Remy, C. J.
Appellant loaned to appellee John W. Lee, hereinafter designated as appellee, the sum of $1,500, taking the latter’s promissory note due in three years after date. To secure payment of the note, appel*264lee at the time conveyed to appellant certain real estate in the city of Vincennes of the value of $8,500. By a contract contemporaneously executed, appellant agreed to reconvey the real estate to appellee upon the payment of the note and interest. After the note had matured, appellee sought a settlement’with appellant, and to have appellant reconvey the real estate in accordance with the contract. At the time the settlement and reconveyance were requested, appellee was indebted to appellant for a balance of interest and for certain sums of money advanced for taxes and municipal assessments, and appellant was indebted to appellee for certain rents which he had collected from a tenant of the property. In response to appellee’s request, appellant refused to reconvey the real estate in accordance with the terms of the contract, asserting that appellee had breached the contract and had thereby forfeited any claim he may . have had to the property. Whereupon appellee commenced this suit for an accounting and to compel a reconveyance of the real estate. Appellant answered in denial, and filed a cross-complaint in two paragraphs, the first to quiet title, and the second to have the deed declared a mortgage, and for a foreclosure. The finding of the court was in favor of appellee on his complaint, and against appellant on his cross-complaint. The real estate was ordered reconveyed and a commissioner appointed for that purpose, but there was a money judgment for $1,926.05 in favor of appellant. Motions by appellant to modify the judgment and for a new trial were overruled. The rulings of the court on these motions are the errors assigned.

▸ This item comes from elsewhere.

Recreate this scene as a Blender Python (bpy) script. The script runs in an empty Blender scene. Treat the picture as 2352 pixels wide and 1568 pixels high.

The record shows that appellee made no tender of the amount due appellant under the contract, and for that reason it is urged by appellant that the court erred in. ordering a reconveyance. The undisputed evidence shows, however, that appellant, *265when a settlement and reconveyance were demanded, informed appellee that he would make no reconveyance unless appellee would pay him the sum of $2,000, which sum appellant at the time knew was in excess of the amount due. This act of appellant in refusing to reconvey the real estate, except upon a condition not required by the contract, amounted to a waiver of a tender by appellee, if any would have been required. Neal v. Finley (1910), 136 Ky. 346, 124 S. W. 348; 26 R. C. L. 624. See, also, Ames v. Ames (1910), 46. Ind. App. 597, 91 N. E. 509.
It is further contended by appellant that there was error on the part of the trial court in fixing the amount of the money judgment against appellee, (1) in making no allowance for attorney’s fees, and (2) by a miscalculation of the mutual accounts of the parties.
It appears from the evidence that at the time appellee sought a settlement with appellant and made demand for a reconveyance of the real estate, the note, though past due, had not been placed in the hands of an attorney for collection. The evidence also shows that the amount of the note was not in dispute, and that before appellant had placed the note with an attorney for collection, appellee had informed appellant that he was ready and willing to pay the amount, if appellant would reconvey the real estate. Under such circumstances, and since there was a finding against appellant on his cross-complaint on the note, appellant was not entitled to attorney’s fees. See German-American Bank v. Martin (1908), 129 Mo. App. 484, 107 S. W. 1108; 8 C. J. 1099.
Excepting as to appellant’s claim for attorney’s fees, the record shows that there was no controversy between the parties as to the accounts or claims each held against the other. To find the amount due appellant was but a matter of calculation. It *266clearly appears from the evidence, which is documentary, that the court erred in making the computation. The judgment rendered in favor of appellant was for $1,926.05, which was less than it should have been by the sum of $39.53. The judgment, therefore, is not sustained by sufficient evidence. The error is conceded by appellee who now asks that this court correct the error by increasing the judgment by the amount of the error made in the calculation. It is within the power of this court, under the circumstances presented by the record in this case, to order an increase of the judgment so that it will correspond with the evidence, and thus obviate the necessity of a new trial. See Dean & Son v. W. B. Conkey Co. (1913), 180 Ill. App. 162; Risers v. McLean (1855), 10 La. Ann. 565; Spence v. Damrow (1891), 32 Neb. 112, 48 N. W. 880; Callarian v. Shaw (1868), 24 Ia. 441; 4 C. J. 1160; §702 Burns 1914, §662 R. S. 1881.
It is therefore ordered that the trial court modify its finding by increasing the amount found to be due appellant in accordance with this opinion, and that the judgment be modified by adding thereto the sum of $39.53, as of date the original'judgment was rendered; that the judgment, when so modified, be affirmed; and that the cost of this appeal be paid by appellee.